I trust IB in their Canadian legal environment way more than anything in the American Post-regulation age environs.
Unfortunately brokers currently only have to post margin on the net positions of all of their customers. So if longs and shorts in say the emini are about equal among a broker's customers, the broker has to post only a minimal amount of margin with its clearing firm and/or the exchange. The CFTC is changing this soon.
Thankfully. Considering your explanation which is shorter and clearer than the official release, one has to wonder at the level of naïveté that could theoretically accept $1 margin for $100 million overall trades. That could be the nett difference.
I posted in the PFG thread, thought the MFG folks may be interested that there's a senate hearing set, Wednesday, August 1, 2012, at 09:00 AM. The Committee will conduct a hearing to continue its ongoing examination into the collapse of financial firm MF Global as well as the recent collapse of Peregrine Financial Group. There's always a live feed provided as well as a tape replay. The CCC has a link on their site for the hearing. http://customercoalition.org/ Senator Roberts provided some fireworks at the last hearing, I expect some serious questioning of both the MFG and PFG trustees, the NFA's Roth and CME's Duffy, CFTC's Gensler and Sommers. I got violated in both MFG and PFG, both Senate Ag Committee Chairwoman Stabenow (D-MI) & Ranking Member Roberts (R-KS) are getting another letter from me as inept as that sounds, nevertheless.

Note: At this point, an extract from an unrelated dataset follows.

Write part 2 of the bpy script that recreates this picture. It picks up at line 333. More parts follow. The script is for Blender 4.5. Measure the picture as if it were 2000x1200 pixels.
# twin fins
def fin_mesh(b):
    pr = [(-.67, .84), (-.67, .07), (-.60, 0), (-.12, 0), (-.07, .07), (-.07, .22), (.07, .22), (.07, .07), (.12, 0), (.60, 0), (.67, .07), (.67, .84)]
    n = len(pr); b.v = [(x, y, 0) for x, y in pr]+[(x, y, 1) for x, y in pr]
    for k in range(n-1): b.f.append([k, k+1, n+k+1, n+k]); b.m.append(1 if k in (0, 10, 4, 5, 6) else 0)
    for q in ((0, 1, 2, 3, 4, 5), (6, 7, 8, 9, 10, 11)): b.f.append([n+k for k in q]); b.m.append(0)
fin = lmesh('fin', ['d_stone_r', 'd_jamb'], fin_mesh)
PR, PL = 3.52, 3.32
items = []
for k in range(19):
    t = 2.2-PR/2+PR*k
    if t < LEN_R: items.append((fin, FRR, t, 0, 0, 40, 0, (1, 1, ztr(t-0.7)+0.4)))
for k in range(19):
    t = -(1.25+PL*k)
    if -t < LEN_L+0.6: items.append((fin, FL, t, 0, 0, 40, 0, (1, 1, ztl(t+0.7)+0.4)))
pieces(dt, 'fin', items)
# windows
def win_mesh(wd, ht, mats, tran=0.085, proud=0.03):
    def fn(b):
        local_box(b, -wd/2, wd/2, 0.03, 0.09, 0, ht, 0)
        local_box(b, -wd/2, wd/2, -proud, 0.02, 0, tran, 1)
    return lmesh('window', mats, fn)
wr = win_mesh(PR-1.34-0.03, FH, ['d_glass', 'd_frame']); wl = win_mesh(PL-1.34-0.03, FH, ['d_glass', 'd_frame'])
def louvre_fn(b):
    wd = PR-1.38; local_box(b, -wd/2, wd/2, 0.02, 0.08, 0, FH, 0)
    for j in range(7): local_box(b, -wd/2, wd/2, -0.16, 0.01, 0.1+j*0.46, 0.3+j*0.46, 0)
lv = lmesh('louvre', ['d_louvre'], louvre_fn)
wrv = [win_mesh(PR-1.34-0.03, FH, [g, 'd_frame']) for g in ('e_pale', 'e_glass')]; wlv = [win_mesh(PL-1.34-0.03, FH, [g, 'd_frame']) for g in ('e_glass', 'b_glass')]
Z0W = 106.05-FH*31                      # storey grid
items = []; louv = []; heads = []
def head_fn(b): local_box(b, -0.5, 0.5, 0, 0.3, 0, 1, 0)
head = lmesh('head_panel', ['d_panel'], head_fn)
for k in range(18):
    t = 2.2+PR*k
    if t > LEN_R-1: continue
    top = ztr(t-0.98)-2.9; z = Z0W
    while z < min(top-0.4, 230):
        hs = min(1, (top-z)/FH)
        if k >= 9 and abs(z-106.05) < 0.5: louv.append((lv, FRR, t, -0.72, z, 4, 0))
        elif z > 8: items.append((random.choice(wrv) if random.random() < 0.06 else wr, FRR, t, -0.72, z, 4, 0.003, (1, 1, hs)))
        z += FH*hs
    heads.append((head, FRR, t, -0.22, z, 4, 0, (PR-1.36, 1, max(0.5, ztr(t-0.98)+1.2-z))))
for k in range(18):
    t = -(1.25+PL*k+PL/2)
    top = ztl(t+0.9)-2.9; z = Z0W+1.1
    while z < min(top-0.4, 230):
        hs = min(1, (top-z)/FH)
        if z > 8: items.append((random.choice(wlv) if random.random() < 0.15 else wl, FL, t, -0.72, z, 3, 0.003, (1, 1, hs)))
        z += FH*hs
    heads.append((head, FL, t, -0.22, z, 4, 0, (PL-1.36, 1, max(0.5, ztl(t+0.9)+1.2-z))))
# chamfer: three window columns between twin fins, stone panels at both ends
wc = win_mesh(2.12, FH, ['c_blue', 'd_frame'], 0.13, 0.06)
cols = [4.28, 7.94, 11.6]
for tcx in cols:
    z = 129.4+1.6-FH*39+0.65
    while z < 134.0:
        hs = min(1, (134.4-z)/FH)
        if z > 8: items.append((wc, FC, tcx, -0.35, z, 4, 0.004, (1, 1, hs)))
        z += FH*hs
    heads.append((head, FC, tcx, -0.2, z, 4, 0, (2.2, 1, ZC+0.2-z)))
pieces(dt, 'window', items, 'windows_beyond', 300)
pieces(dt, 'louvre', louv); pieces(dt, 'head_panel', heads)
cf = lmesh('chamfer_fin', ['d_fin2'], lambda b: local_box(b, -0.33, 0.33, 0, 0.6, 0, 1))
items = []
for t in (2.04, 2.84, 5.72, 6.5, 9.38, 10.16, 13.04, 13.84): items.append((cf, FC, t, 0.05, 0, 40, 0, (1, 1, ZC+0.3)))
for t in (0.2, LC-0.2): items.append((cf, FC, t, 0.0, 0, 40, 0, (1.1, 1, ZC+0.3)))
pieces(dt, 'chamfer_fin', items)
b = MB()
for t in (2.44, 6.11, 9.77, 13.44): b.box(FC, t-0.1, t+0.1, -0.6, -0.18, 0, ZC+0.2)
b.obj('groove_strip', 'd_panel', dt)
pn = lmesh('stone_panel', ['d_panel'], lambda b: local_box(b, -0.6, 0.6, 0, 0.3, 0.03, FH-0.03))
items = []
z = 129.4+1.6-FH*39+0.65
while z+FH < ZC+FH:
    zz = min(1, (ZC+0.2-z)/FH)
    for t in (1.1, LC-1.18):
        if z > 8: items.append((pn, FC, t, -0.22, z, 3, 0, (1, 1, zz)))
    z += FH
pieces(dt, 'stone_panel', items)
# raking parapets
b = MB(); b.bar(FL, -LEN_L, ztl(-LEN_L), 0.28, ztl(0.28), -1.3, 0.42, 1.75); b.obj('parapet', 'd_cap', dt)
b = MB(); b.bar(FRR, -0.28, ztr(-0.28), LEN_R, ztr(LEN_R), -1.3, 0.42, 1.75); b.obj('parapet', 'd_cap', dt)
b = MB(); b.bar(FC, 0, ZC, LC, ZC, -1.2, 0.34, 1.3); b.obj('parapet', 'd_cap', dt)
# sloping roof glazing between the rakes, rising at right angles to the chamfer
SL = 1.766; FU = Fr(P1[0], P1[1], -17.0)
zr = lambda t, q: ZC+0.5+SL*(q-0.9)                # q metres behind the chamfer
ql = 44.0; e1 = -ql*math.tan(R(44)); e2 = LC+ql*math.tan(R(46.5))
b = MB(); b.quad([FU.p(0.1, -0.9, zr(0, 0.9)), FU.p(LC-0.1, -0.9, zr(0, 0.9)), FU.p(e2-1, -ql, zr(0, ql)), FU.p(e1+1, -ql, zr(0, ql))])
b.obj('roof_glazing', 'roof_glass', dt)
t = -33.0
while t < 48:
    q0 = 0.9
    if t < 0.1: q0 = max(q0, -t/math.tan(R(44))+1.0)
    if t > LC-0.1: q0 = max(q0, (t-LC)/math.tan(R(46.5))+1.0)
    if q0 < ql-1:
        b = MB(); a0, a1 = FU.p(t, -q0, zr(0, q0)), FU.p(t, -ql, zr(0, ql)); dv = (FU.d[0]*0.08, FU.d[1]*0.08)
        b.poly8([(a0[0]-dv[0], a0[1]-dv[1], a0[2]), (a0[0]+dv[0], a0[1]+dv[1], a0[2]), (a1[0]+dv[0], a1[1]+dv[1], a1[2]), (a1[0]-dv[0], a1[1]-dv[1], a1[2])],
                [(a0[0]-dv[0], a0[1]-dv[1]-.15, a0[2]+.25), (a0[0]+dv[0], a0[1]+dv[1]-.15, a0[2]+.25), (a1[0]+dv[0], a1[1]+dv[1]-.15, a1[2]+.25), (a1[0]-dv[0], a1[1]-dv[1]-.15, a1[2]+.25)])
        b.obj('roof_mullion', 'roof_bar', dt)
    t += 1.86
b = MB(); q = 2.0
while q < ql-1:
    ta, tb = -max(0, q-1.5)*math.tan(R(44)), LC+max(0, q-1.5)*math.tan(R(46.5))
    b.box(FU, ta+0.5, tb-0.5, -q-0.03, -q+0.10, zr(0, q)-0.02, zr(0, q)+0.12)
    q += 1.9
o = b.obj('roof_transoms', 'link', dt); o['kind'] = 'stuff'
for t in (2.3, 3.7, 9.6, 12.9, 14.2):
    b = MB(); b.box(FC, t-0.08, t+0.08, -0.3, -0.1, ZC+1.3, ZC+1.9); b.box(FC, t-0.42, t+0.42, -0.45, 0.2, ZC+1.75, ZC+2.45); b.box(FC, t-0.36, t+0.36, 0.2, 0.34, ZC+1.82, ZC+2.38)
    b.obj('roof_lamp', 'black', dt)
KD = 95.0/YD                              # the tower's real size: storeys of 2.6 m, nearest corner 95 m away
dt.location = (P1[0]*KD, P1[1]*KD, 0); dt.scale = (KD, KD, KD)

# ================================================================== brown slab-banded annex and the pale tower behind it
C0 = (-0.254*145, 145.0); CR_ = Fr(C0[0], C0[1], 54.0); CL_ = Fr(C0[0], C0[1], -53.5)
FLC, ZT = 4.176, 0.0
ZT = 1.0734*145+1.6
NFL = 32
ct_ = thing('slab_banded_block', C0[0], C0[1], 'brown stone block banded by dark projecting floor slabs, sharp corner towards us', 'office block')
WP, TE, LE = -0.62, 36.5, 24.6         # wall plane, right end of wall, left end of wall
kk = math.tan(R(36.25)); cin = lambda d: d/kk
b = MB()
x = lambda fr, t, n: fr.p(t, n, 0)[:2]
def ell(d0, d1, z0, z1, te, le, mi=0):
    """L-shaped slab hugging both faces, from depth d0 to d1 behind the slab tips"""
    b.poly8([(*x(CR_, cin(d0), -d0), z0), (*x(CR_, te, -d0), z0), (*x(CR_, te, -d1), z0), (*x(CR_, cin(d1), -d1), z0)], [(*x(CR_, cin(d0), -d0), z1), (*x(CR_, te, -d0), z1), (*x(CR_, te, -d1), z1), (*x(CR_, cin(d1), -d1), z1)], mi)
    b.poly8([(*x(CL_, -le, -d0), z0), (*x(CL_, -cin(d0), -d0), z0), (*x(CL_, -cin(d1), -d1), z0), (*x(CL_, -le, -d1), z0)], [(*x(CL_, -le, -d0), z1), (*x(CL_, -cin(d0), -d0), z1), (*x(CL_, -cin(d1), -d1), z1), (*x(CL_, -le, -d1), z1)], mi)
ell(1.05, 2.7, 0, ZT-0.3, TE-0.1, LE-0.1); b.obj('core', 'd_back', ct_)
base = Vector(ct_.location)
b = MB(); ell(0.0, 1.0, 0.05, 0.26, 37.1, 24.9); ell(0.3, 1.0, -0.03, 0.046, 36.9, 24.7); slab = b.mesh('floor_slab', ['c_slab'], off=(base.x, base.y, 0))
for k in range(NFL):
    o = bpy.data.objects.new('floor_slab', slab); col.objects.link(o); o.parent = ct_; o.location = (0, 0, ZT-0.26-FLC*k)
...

I think it's good that you write to them. If more people do perhaps they might do something about this scandalous situation. I'm not American so even though I have money on the line I'm pretty much a spectator here.
Ummm ... just for the safety of the rest of us, what broker are you using now? (Wink wink, nudge nudge) Seriously, I have a lot of sympathy for you since I am sure there are others in this boat.
Brokers apparently can't make money on 2 dollar commissions, so they resort to many tricks to make their big money. The PFG CEO said that he managed to lose money almost from day one but made it up on volume and photoshop purchases. All of us would be wise to ask the question "How are they screwing me at this particular place/ business? ...." A little thought would help you surface several surprises where money and life is concerned. Banks are a spread business on money. With low interest rates, the FED is literally destroying their business every single day. The longer it goes on the more trouble when interest rates finally turn. Retail is a spread business on goods (many treasures pretty worthless when removed from the store.) Brokers are a spread business ( AKA bend over and spread em) I have never figured out what government is all about. Some kind of security against things which government really can do little about? The ghost in the machine? A kind of insurance play against things they do to you in the first place? I am not sure.
Also the CFTC change (if it really does go through later this year) is going to require brokers to post vastly larger security deposits (aka margin) with their clearing broker or the exchange. This will greatly reduce the customer cash left with the broker to "invest" for the benefit of the broker. Since much broker profitability is based on the various ways they can "invest" this customer cash, I am wondering how many brokers will go out of business. It should also force discovery of any other brokers who do not really have this customer cash unencumbered. There may be brokers with accounts labeled "Customer Segregated Funds" at the bank, who nevertheless have pledged these accounts for other purposes.